Jeżeli pracownik poczty zostanie wpuszczony do mieszkania będzie mógł nałożyć karę jeśli znajdzie nie zarejestrowany odbiornik. Kary wynoszą trzydziestokrotność abonamentu miesięcznego - dla telewizora wynosi ona 462 zł, dla radia 148,40 zł. Nie ma jednak obowiązku wpuszczania kontrolerów do mieszkania. Ponadto warto wiedzieć, że kontroler nie może nałożyć kary, jeżeli nie minęło 14 dni od czasu zakupu odbiornika. Niestety, nie wystarczy ustne oświadczenie, trzeba przedstawić paragon, fakturę ze sklepu, umowę kupna sprzedaży lub umowę użyczenia.
W siedzibie Poczty Polskiej w Brodnicy pracownicy zauważyli gwałtowny wzrost zainteresowanych opłaceniem abonamentu radiowo-telewizyjnego. - Zainteresowanie rejestracją nowych odbiorników zwiększyło się od pewnego czasu po informacjach w mediach o kontrolach - potwierdza Andrzej Sarnowski, naczelnik Obwodowego Urzędu Pocztowego w Brodnicy. - Nie mogę potwierdzić czy zaprzeczyć informacjom o kontrolach przeprowadzanych w Brodnicy - dodaje.
O sytuacji w Nowym Mieście Lubawskim próbowaliśmy dowiedzieć się w tamtejszym oddziale Poczty Polskiej. Odesłano nas do Rejonowego Urzędu Pocztowego w Toruniu.

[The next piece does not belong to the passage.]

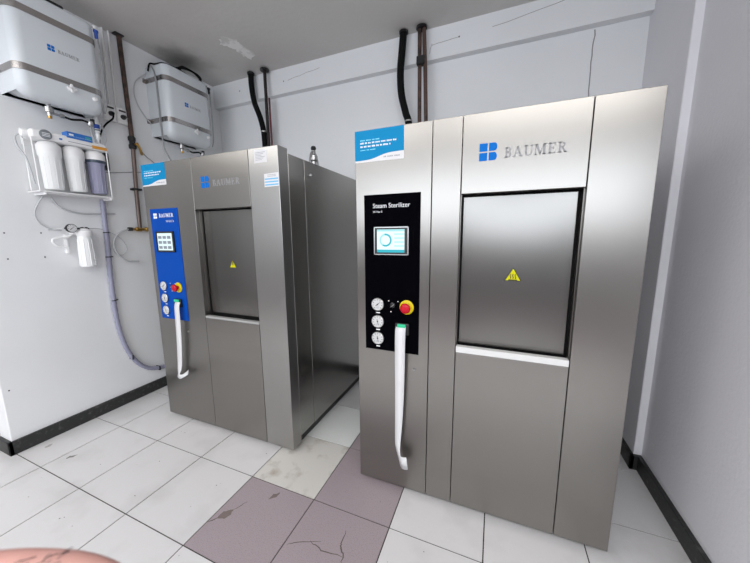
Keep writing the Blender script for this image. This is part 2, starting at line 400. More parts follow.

Co ciekawe opłatom radiowo-telewizyjnym nie podlegają telefony komórkowe z radiem oraz komputery z karta telewizyjną, walkmany nie podlegają opłatom abonamentowym. Interpretacja w tej sprawie jest jednoznaczna, do wzglądu na stronie internetowej Krajowej Rady Radiofonii i Telewizji. Miesięczny abonament radiowo-telewizyjny wynosi 15,40 zł.